- **Exercise instructions**:
Return the records word for word. Any pictures in them are not part of the copy.

━━━━━━

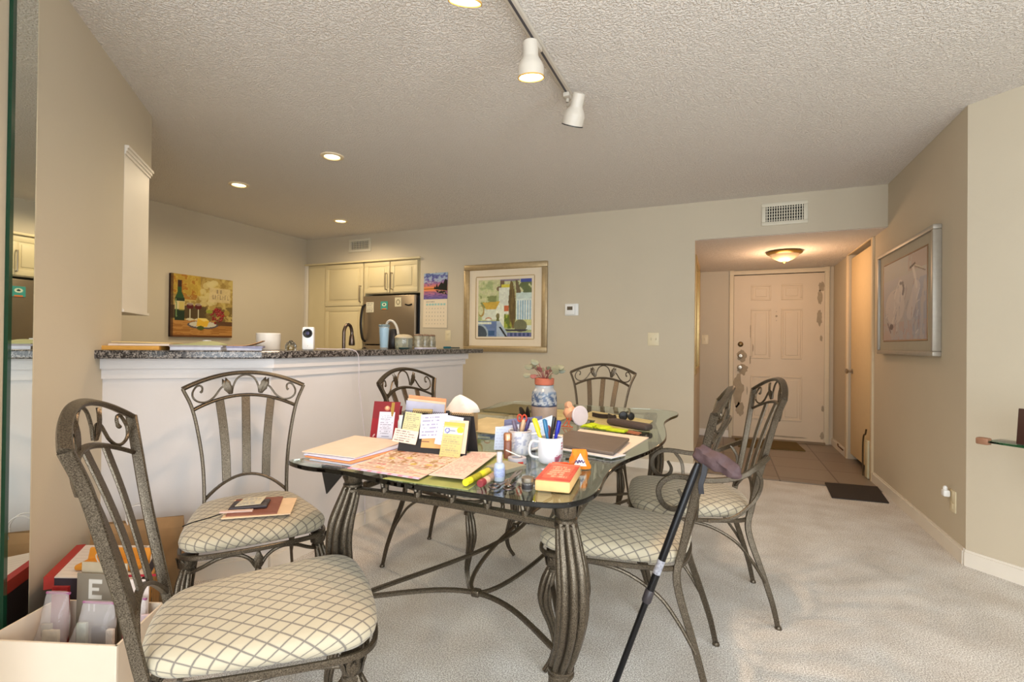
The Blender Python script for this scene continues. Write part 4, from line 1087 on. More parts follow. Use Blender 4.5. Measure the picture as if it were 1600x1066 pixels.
b.add(vs + [tuple(Vector(v) + nrm) for v in vs], [(0, 1, 2), (5, 4, 3), (0, 3, 4, 1), (1, 4, 5, 2), (2, 5, 3, 0)]); o = b.build('corner_bracket', BLACK, None, False); tag(o, 'black triangular bracket under the left front edge of the glass table top', 'bracket')

# ================================================================== THINGS ON THE TABLE
Z = .7575


def flat(name, pts, z, thick, fn, label, cat, group=None, **kw):
    return quad_sheet(name, [(x, y, z) for x, y in pts], thick, fn, label, cat, group, **kw)


flat('paper_sheet', [(-1.245, 1.235), (-1.045, 1.225), (-1.03, 1.47), (-1.26, 1.50)], Z, .002, plain((.78, .80, .88)), 'bluish paper lowest in the sheaf at the left end of the table', 'paper')
flat('paper_sheet', [(-1.275, 1.245), (-1.075, 1.236), (-1.045, 1.52), (-1.275, 1.53)], Z + .0035, .004, plain((.92, .60, .40)), 'orange-edged paper inside the sheaf at the left end of the table', 'paper')
flat('paper_sheet', [(-1.285, 1.25), (-1.09, 1.245), (-1.06, 1.54), (-1.30, 1.55)], Z + .009, .003, plain((.80, .82, .92)), 'lilac paper under the top folder at the left end of the table', 'paper')
flat('paper_folder', [(-1.305, 1.262), (-1.085, 1.268), (-1.10, 1.560), (-1.345, 1.568)], Z + .0135, .003, plain((.89, .79, .72), .02), 'cream folder topmost on the sheaf at the left end of the table', 'folder')
flat('paper_folder', [(-1.10, 1.40), (-.93, 1.50), (-1.02, 1.60), (-1.14, 1.56)], Z + .004, .003, plain((.86, .86, .94), .02), 'thin lilac folder behind the coupon sheets beside the maroon card', 'folder')


def coupons(u, v):
    c = Cv(u, v, (.88, .77, .70)); rnd = random.Random(9)
    for i in range(34):
        x, y = rnd.random(), rnd.random(); c.rect(x, y, x + .05 + .1 * rnd.random(), y + .012 + .02 * rnd.random(), rnd.choice([(.82, .58, .42), (.86, .74, .30), (.78, .40, .42), (.66, .64, .36), (.90, .62, .60)]), .75)
    for r in range(5): c.rect(.02, .12 + r * .19, .98, .127 + r * .19, (.62, .34, .30), .6)
    c.put((fnoise(u, v, 22, 4) > .60) & (v > .3), (.55, .42, .20), .7); c.text(.05, .05, .95, .95, 22, (.50, .32, .30), .5, 2)
    for k in range(4): c.ell(.22 + .2 * k, .45 + .1 * math.sin(k * 2), .05, .03, (.80, .70, .25), .7)
    c.rect(0, 0, 1, .035, (.76, .72, .84)); c.put((v < .03) & (np.mod(u * 7, 1) < .4), (.85, .45, .55), .7); c.rect(0, .96, 1, 1, (.80, .45, .48), .8)
    return c.c


flat('coupon_leaflet', [(-1.035, 1.175), (-.775, 1.165), (-.80, 1.50), (-1.07, 1.545)], Z + .0075, .002, coupons, 'pink and yellow printed coupon leaflet in the middle of the near table edge', 'leaflet', nx=100, ny=120)
flat('coupon_leaflet', [(-.88, 1.36), (-.70, 1.35), (-.745, 1.56), (-.93, 1.545)], Z + .0005, .0045, lambda u, v: Cv(u, v, (.60, .60, .36)).put(fnoise(u, v, 14, 2) > .5, (.78, .70, .42), .7).text(.1, .1, .9, .9, 9, (.75, .45, .42), .5, 5).c, 'green and yellow printed leaflet lying under the front of the desk calendar', 'leaflet')
flat('place_mat', [(-.885, 1.150), (-.615, 1.155), (-.66, 1.585), (-.80, 1.56)], Z + .0002, .0015, plain((.60, .62, .36), .05, 12), 'olive green sheet under the typed letter at the near table edge', 'mat')
flat('typed_letter', [(-.765, 1.200), (-.655, 1.205), (-.708, 1.545), (-.80, 1.520)], Z + .0125, .0015, writing((.88, .78, .73), (.66, .40, .40), 18, .45, 4), 'pale pink typed letter between the coupon leaflet and the highlighters', 'letter', nx=60, ny=80)

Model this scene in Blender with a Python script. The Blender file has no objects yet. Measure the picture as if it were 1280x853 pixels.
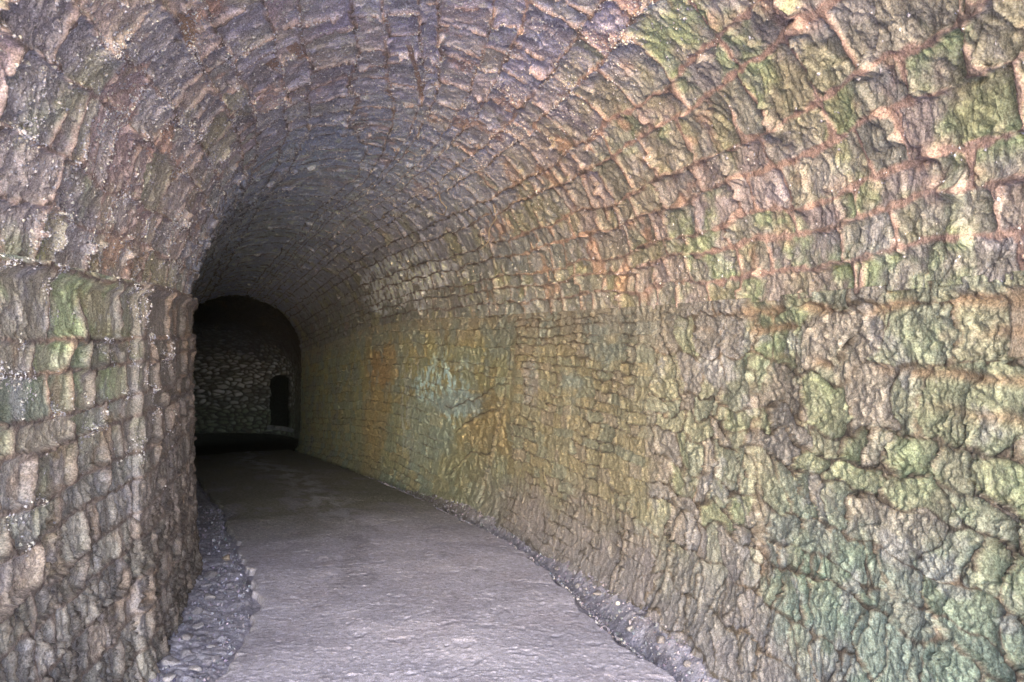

━━━━━━

- **Written solution**:
The Blender Python script for this scene continues. Write part 4, from line 1087 on. More parts follow. Use Blender 4.5. Measure the picture as if it were 1600x1066 pixels.
b.add(vs + [tuple(Vector(v) + nrm) for v in vs], [(0, 1, 2), (5, 4, 3), (0, 3, 4, 1), (1, 4, 5, 2), (2, 5, 3, 0)]); o = b.build('corner_bracket', BLACK, None, False); tag(o, 'black triangular bracket under the left front edge of the glass table top', 'bracket')

# ================================================================== THINGS ON THE TABLE
Z = .7575


def flat(name, pts, z, thick, fn, label, cat, group=None, **kw):
    return quad_sheet(name, [(x, y, z) for x, y in pts], thick, fn, label, cat, group, **kw)


flat('paper_sheet', [(-1.245, 1.235), (-1.045, 1.225), (-1.03, 1.47), (-1.26, 1.50)], Z, .002, plain((.78, .80, .88)), 'bluish paper lowest in the sheaf at the left end of the table', 'paper')
flat('paper_sheet', [(-1.275, 1.245), (-1.075, 1.236), (-1.045, 1.52), (-1.275, 1.53)], Z + .0035, .004, plain((.92, .60, .40)), 'orange-edged paper inside the sheaf at the left end of the table', 'paper')
flat('paper_sheet', [(-1.285, 1.25), (-1.09, 1.245), (-1.06, 1.54), (-1.30, 1.55)], Z + .009, .003, plain((.80, .82, .92)), 'lilac paper under the top folder at the left end of the table', 'paper')
flat('paper_folder', [(-1.305, 1.262), (-1.085, 1.268), (-1.10, 1.560), (-1.345, 1.568)], Z + .0135, .003, plain((.89, .79, .72), .02), 'cream folder topmost on the sheaf at the left end of the table', 'folder')
flat('paper_folder', [(-1.10, 1.40), (-.93, 1.50), (-1.02, 1.60), (-1.14, 1.56)], Z + .004, .003, plain((.86, .86, .94), .02), 'thin lilac folder behind the coupon sheets beside the maroon card', 'folder')


def coupons(u, v):
    c = Cv(u, v, (.88, .77, .70)); rnd = random.Random(9)
    for i in range(34):
        x, y = rnd.random(), rnd.random(); c.rect(x, y, x + .05 + .1 * rnd.random(), y + .012 + .02 * rnd.random(), rnd.choice([(.82, .58, .42), (.86, .74, .30), (.78, .40, .42), (.66, .64, .36), (.90, .62, .60)]), .75)
    for r in range(5): c.rect(.02, .12 + r * .19, .98, .127 + r * .19, (.62, .34, .30), .6)
    c.put((fnoise(u, v, 22, 4) > .60) & (v > .3), (.55, .42, .20), .7); c.text(.05, .05, .95, .95, 22, (.50, .32, .30), .5, 2)
    for k in range(4): c.ell(.22 + .2 * k, .45 + .1 * math.sin(k * 2), .05, .03, (.80, .70, .25), .7)
    c.rect(0, 0, 1, .035, (.76, .72, .84)); c.put((v < .03) & (np.mod(u * 7, 1) < .4), (.85, .45, .55), .7); c.rect(0, .96, 1, 1, (.80, .45, .48), .8)
    return c.c


flat('coupon_leaflet', [(-1.035, 1.175), (-.775, 1.165), (-.80, 1.50), (-1.07, 1.545)], Z + .0075, .002, coupons, 'pink and yellow printed coupon leaflet in the middle of the near table edge', 'leaflet', nx=100, ny=120)
flat('coupon_leaflet', [(-.88, 1.36), (-.70, 1.35), (-.745, 1.56), (-.93, 1.545)], Z + .0005, .0045, lambda u, v: Cv(u, v, (.60, .60, .36)).put(fnoise(u, v, 14, 2) > .5, (.78, .70, .42), .7).text(.1, .1, .9, .9, 9, (.75, .45, .42), .5, 5).c, 'green and yellow printed leaflet lying under the front of the desk calendar', 'leaflet')
flat('place_mat', [(-.885, 1.150), (-.615, 1.155), (-.66, 1.585), (-.80, 1.56)], Z + .0002, .0015, plain((.60, .62, .36), .05, 12), 'olive green sheet under the typed letter at the near table edge', 'mat')
flat('typed_letter', [(-.765, 1.200), (-.655, 1.205), (-.708, 1.545), (-.80, 1.520)], Z + .0125, .0015, writing((.88, .78, .73), (.66, .40, .40), 18, .45, 4), 'pale pink typed letter between the coupon leaflet and the highlighters', 'letter', nx=60, ny=80)

Model this scene in Blender with a Python script. The Blender file has no objects yet. Measure the picture as if it were 1280x853 pixels.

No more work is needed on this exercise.